The NCLT has many powers as prescribed under the Companies Act, such as:

  • De-Registration of companies The Tribunal has the power to cancel the registration, dissolve the company or declare the company as an unlimited company if the company is registered illegally, wrongfully or defrauds the creditors at any point in time. 
  • Conversion of Public Company into Private Company Suppose a Public Company desires to convert itself into a Private Company; in that case, it requires the Tribunal’s approval, subject to such terms and conditions as the Tribunal may impose/decide.
  • Refusal of Transfer of shares 

Suppose the company refuses to transfer the shares; in that case, the transferee can appeal to the Tribunal, which can either reject the appeal or order the company to transfer the shares, rectify the register of shares, and pay damages.

  • Convening of Annual General Meeting 

On an application by the member of the company, Tribunal may convene the company’s meeting if the company had failed to convene the meeting within a particular period. 

  • Reopening of accounts 

The Tribunal may order any company to reopen their accounts if they seem to be fraudulent or affairs of the company were mismanaged to the extent that they create doubt regarding the reliability of financial statements of the company.

  • Power to Investigate

Suppose any member or other person is affected by the affairs or business of the company conducted in a fraudulent manner or for unlawful purposes or with the intent to defraud the creditors. In that case, he can apply to Tribunal for an investigation into the matter and pray for an appropriate order in that regard.

  • Oppression and Mismanagement 

Any member or Central Government can apply to the Tribunal for relief/remedy if, in its opinion, the affairs of the company are conducted in a prejudicial or oppressive manner.

  • Winding up of Company 

If the Tribunal deems that the company’s affairs have been conducted in a prejudicial or oppressive manner, it can order a winding-up.

  • Power of Class Action

Class action is a benefit provided by the Companies Act, 2013. This action in such cases where the management of affairs of the company is conducted in a prejudicial manner towards the company’s interest or its members or depositors. In such a situation, the interest of members, depositors and the company, as a whole, can be represented by a few of the members or depositors in instituting a suit against the management of the company before the said Tribunal.

The key difference between the NCLT and NCLAT is that the NCLT is primary jurisdiction, and the NCLAT has appellate jurisdiction. The former’s role is to collect the evidence and witnesses’ evidence for adjudication of the matter, whereas the latter is responsible for reviewing the orders/decisions passed.

An aggrieved party can make appeals from any decision or order passed by NCLT. This can be done within forty-five days of the receipt of an order or decision to NCLAT. NCLAT then gives its decision within six months from the date of receipt of the appeal.
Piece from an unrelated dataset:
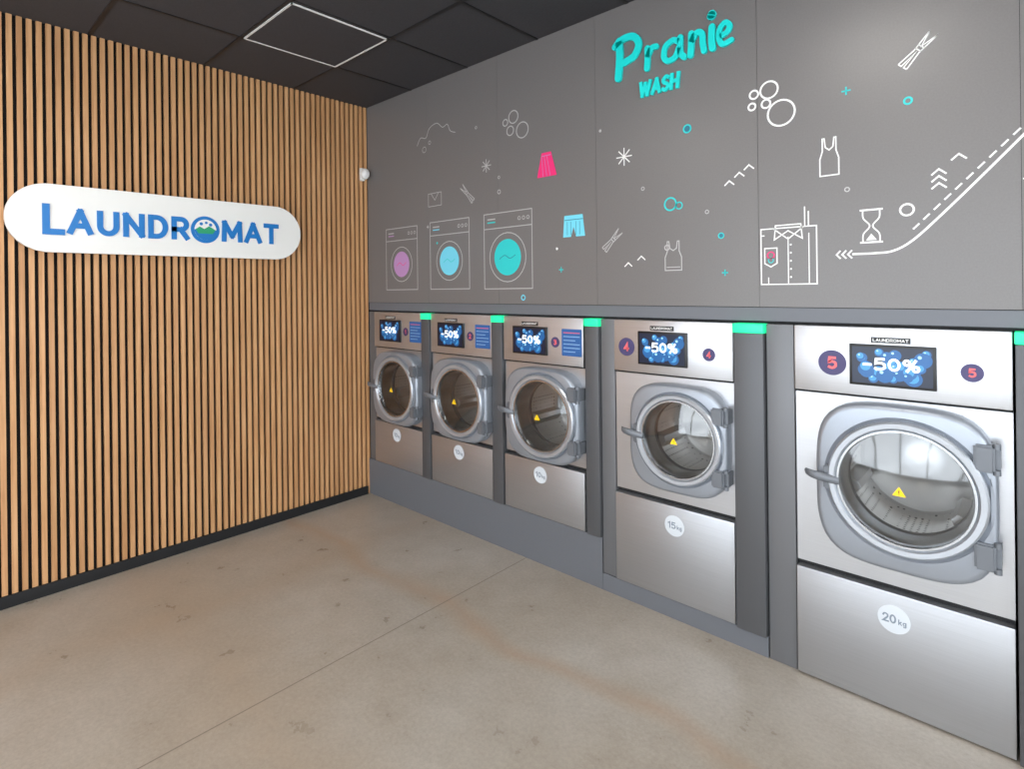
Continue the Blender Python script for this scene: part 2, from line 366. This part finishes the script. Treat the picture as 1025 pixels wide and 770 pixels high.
# ------------------------------------------------------------------ washing machines
mat_lt = mat('poster_text', (150, 190, 225), .5)
N = 72
def superl(cx, cz, hw, hh, p=3.7):
    out = []
    for i in range(N):
        a = 2*math.pi*i/N; c, s = math.cos(a), math.sin(a)
        r = 1/((abs(c)**p+abs(s)**p)**(1/p)); out.append((cx+hw*r*c, cz+hh*r*s))
    return out
def machine(x0, w, zb, zg, zp, zt, dc, fc, dh, rg, scr, nums, kg, kgtxt, num, poster=None, T=.10):
    e = empty('washing_machine', (x0, 0, zb))
    z = lambda v: v-zb
    box('cabinet', .003, w-.003, .60, .62, .002, z(zt), M_gap, e)
    bm = bmesh.new()
    addbox(bm, .003, .02, .026, .6, .002, z(zt)); addbox(bm, w-.02, w-.003, .026, .6, .002, z(zt))
    addbox(bm, .02, w-.02, .026, .6, z(zt)-.02, z(zt)); addbox(bm, .02, w-.02, .026, .6, .002, .02)
    mk('cabinet_shell', bm, M_strip, e)
    box('control_panel', .003, w-.003, -.022, .025, z(zp)+.008, z(zt), M_steel, e, bev=.004)
    cx, cz = dc[0], z(dc[1]); hw, hh = dh; fx, fz = fc[0], z(fc[1])
    out = []
    x_0, x_1, z_0, z_1 = .003, w-.003, z(zg)+.01, z(zp)-.002
    for i in range(N):
        a = 2*math.pi*i/N; c, s = math.cos(a), math.sin(a)
        t = min(((x_1-cx)/c if c > 1e-9 else ((x_0-cx)/c if c < -1e-9 else 1e9)), ((z_1-cz)/s if s > 1e-9 else ((z_0-cz)/s if s < -1e-9 else 1e9)))
        out.append((cx+t*c, cz+t*s))
    for q in ((x_0, z_0), (x_0, z_1), (x_1, z_0), (x_1, z_1)):
        j = min(range(N), key=lambda i: (out[i][0]-q[0])**2+(out[i][1]-q[1])**2); out[j] = q
    inner = circ(cx, cz, rg*1.05, N)
    loft('front_panel', [(out, .024), (out, -.006), (inner, -.006), (inner, .024)], M_steel, e, smooth=False)
    bm = bmesh.new(); addbox(bm, .004, w-.004, .010, .024, z(zg)-.013, z(zg)+.011)
    addbox(bm, .004, w-.004, .010, .024, z(zp)-.003, z(zp)+.009)
    mk('panel_joint', bm, M_gap, e)
    box('lower_panel', .003, w-.003, -.024, .024, .004, z(zg)-.012, M_steel_low, e, bev=.004)
    R = rg; C_ = lambda k_: circ(cx, cz, R*k_, N)
    S_ = lambda d_: superl(fx, fz, hw-d_, hh-d_)
    loft('door_frame', [(S_(0), -.006), (S_(0), -T*.62), (S_(.003), -T*.74), (S_(.010), -T*.82), (S_(.02), -T*.84),
        (C_(1.24), -T*.86), (C_(1.20), -T*.76), (C_(1.16), -T*.72)], M_door, e)
    loft('door_ring', [(C_(1.18), -T*.7), (C_(1.17), -T*.98), (C_(1.14), -T*1.05), (C_(1.06), -T*1.04), (C_(1.02), -T*.9), (C_(.99), -T*.5)], M_ring, e)
    loft('porthole_trim', [(C_(1.03), -T*.88), (C_(1.02), -T*.97), (C_(.985), -T*.97), (C_(.965), -T*.84), (C_(.95), -T*.3), (C_(.93), .03)], M_chrome, e)
    loft('door_gasket', [(C_(.95), .02), (C_(.92), .03), (C_(.92), .05), (C_(.97), .06)], M_rubber, e)
    loft('door_glass', [(C_(.98), -T*.84), (C_(.8), -T*.92), (C_(.55), -T*1.02), (C_(.25), -T*1.08), (C_(.02), -T*1.1)], M_glass, e, capend=True)
    loft('drum', [(C_(.98), .055), (C_(1.08), .07), (C_(1.08), .30), (C_(1.0), .33)], M_drum, e)
    loft('drum_back', [(C_(1.0), .33), (C_(.95), .338), (C_(.5), .33), (C_(.42), .322), (C_(.14), .320), (C_(.02), .316)], M_drumback, e, capend=True)
    bm = bmesh.new()
    for kx in range(3):
        a = math.radians(80+120*kx); ca, sa = math.cos(a), math.sin(a); rr = R*1.08
        pts = [(cx+ca*rr-sa*t, cz+sa*rr+ca*t) for t in (-.04, .04)]+[(cx+ca*rr*.78-sa*t, cz+sa*rr*.78+ca*t) for t in (.014, -.014)]
        A = [bm.verts.new((p[0], .08, p[1])) for p in pts]; B = [bm.verts.new((p[0], .31, p[1])) for p in pts]
        bm.faces.new(A); bm.faces.new(B[::-1])
        for i in range(4): bm.faces.new((A[i], A[(i+1) % 4], B[(i+1) % 4], B[i]))
    mk('drum_ribs', bm, M_drumback, e)
    s = R*.10; bm = bmesh.new(); tx, tz = cx-R*.04, cz-R*.04; q = T*1.1
    prism(bm, [(tx-s, tz-s*.62), (tx+s, tz-s*.62), (tx, tz+s)], q+.001, q+.002)
    prism(bm, [(tx-s*.07, tz-s*.2), (tx+s*.07, tz-s*.2), (tx+s*.10, tz+s*.4), (tx-s*.10, tz+s*.4)], q+.0022, q+.0025, mi=1)
    prism(bm, circ(tx, tz-s*.4, s*.08, 10), q+.0022, q+.0025, mi=1)
    mk('warning_sticker', bm, [M_yellow, M_black], e)
    hx = fx+hw-.03; bh = hh*.15
    bm = bmesh.new()
    for sg in (.54, -.54):
        zc = fz+sg*hh
        bevbox(bm, hx-.035, hx+.022, -T*1.02, -T*.5, zc-bh, zc+bh, .007)
        for dz in (-bh*1.15, bh*.75):
            vs = circ(hx+.026, -T*.78, .011, 14)
            A = [bm.verts.new((p[0], p[1], zc+dz)) for p in vs]; B = [bm.verts.new((p[0], p[1], zc+dz+bh*.4)) for p in vs]
            bm.faces.new(A); bm.faces.new(B[::-1])
            for i in range(14): bm.faces.new((A[i], A[(i+1) % 14], B[(i+1) % 14], B[i]))
        addbox(bm, hx+.012, hx+.036, -T*.75, -.006, zc-bh*.8, zc+bh*.8)
    mk('door_hinges', bm, M_handle, e, smooth=True)
    hL = fx-hw
    path = [(hL+.085, -T*.94, fz-.006, .012), (hL+.055, -T*1.08, fz+.0, .014), (hL+.015, -T*1.16, fz+.006, .0145), (hL-.012, -T*1.14, fz+.010, .013), (hL-.03, -T*1.02, fz+.013, .011), (hL-.036, -T*.94, fz+.014, .005)]
    bm = bmesh.new(); rows = []
    for px, py, pz, r in path:
        rows.append([bm.verts.new((px, py+r*.7*math.cos(t*math.pi/6), pz+r*1.2*math.sin(t*math.pi/6))) for t in range(12)])
    for a, b in zip(rows, rows[1:]):
        for i in range(12): bm.faces.new((a[i], a[(i+1) % 12], b[(i+1) % 12], b[i]))
    bm.faces.new(rows[0]); bm.faces.new(rows[-1][::-1])
    bevbox(bm, hL+.03, hL+.06, -T*1.0, -T*.7, fz-.045, fz+.05, .006)
    mk('door_handle', bm, M_handle, e, smooth=True)
    # display with blue bubble advert
    a, b, c, d = scr; c = z(c); d = z(d)
    box('display_bezel', a, b, -.034, -.02, c, d, M_black, e, bev=.003)
    m_ = .010; sx0, sx1, sz0, sz1 = a+m_, b-m_, c+m_, d-m_
    bm = bmesh.new(); prism(bm, [(sx0, sz0), (sx1, sz0), (sx1, sz1), (sx0, sz1)], .0345, .0345)
    rnd = random.Random(11); dd = .0347
    for i in range(26):
        r = rnd.uniform(.014, .028)
        px = rnd.uniform(sx0+r, sx1-r); pz = rnd.uniform(sz0+r, sz1-r)
        prism(bm, circ(px, pz, r, 24), dd, dd, mi=1); prism(bm, circ(px-r*.12, pz+r*.14, r*.74, 20), dd+.00005, dd+.00005, mi=2 if i % 3 else 1)
        prism(bm, circ(px-r*.35, pz+r*.4, r*.22, 12), dd+.0001, dd+.0001, mi=3)
        dd += .00002
    mk('display_screen', bm, M_scr, e)
    mx = (a+b)/2; mz = (c+d)/2; ww = (b-a)*.33
    wordobj('display_text', '-50%', (mx-ww, mx+ww, mz-.018, mz+.030), .009, .0358, .0362, M_scrtxt, e)
    bx0, bx1 = mx-.065, mx+.06
    box('name_label', bx0, bx1, -.0245, -.021, d+.006, d+.028, M_black, e)
    wordobj('name_label_text', 'LAUNDROMAT', (bx0+.006, bx1-.006, d+.011, d+.023), .0022, .0252, .0253, M_white, e)
    for (nx, nz, r) in nums:
        bm = bmesh.new(); prism(bm, circ(nx, z(nz), r, 32), .021, .0232); mk('number_sticker', bm, M_navy, e)
        gw = r*.34*(.55 if num == '1' else 1)
        wordobj('number_text', num, (nx-gw, nx+gw, z(nz)-r*.5, z(nz)+r*.5), r*.2, .0238, .024, M_red, e)
    if poster:
        a, b, c, d = poster; c = z(c); d = z(d)
        bm = bmesh.new(); prism(bm, rrect(a, b, c, d, .006), .021, .0235)
        for i in range(6):
            zz = d-.02-i*.021
            prism(bm, [(a+.012, zz-.003), (b-.012-(.03 if i % 3 == 2 else 0), zz-.003), (b-.012-(.03 if i % 3 == 2 else 0), zz+.001), (a+.012, zz+.001)], .0238, .0241, mi=1 if i else 2)
        mk('instruction_poster', bm, [M_poster, mat_lt, M_red], e)
    bm = bmesh.new(); prism(bm, circ(kg[0], z(kg[1]), kg[2], 40), .023, .0255); mk('capacity_sticker', bm, M_kg, e)
    r = kg[2]
    wordobj('capacity_text', kgtxt, (kg[0]-r*.7, kg[0]+r*.14, z(kg[1])-r*.30, z(kg[1])+r*.34), r*.11, .0260, .0262, M_kgtxt, e)
    wordobj('capacity_unit', 'kg', (kg[0]+r*.26, kg[0]+r*.76, z(kg[1])-r*.28, z(kg[1])+r*.12), r*.07, .0260, .0262, M_kgtxt, e)
    return e
for i, x0 in enumerate((.101, .790, 1.491)):
    machine(x0, .60 if i else .588, .278, .610, 1.165, 1.44, (.342, .884), (.326, .884), (.271, .266), .199, (.088, .35, 1.22, 1.383), [(.405, 1.30, .03)],
            (.285, .523, .048), '10', str(i+1), (.452, .588, 1.228, 1.378), T=.095)
machine(2.281, .621, .092, .560, 1.170, 1.44, (.373, .888), (.359, .884), (.245, .256), .180, (.148, .406, 1.221, 1.386), [(.077, 1.302, .046), (.509, 1.291, .03)],
        (.330, .457, .05), '15', '4', T=.085)
machine(3.152, .684, .004, .458, 1.168, 1.44, (.379, .858), (.367, .850), (.277, .305), .208, (.205, .478, 1.218, 1.376), [(.143, 1.295, .050), (.576, 1.293, .032)],
        (.340, .349, .052), '20', '5', T=.085)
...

The establishment of the NCLT certainly implies a speedy remedy in resolving the company law disputes and expeditious redressal of all the company’s concerns. Parties aggrieved by order of the National Company Law Tribunal can approach the NCLAT, i.e., the appellate Tribunal, within the 45 days of the receipt of the order. An aggrieved party can make appeals from any decision or order passed by National Company Law Tribunal within forty-five days of the receipt of an order or decision to NCLAT. The advantage of having the Tribunal is, of course, reduction of the multiplicity of cases before other courts, specialised benches for deciding corporate matters that include judicial and technical members and most importantly, branches spread across the country.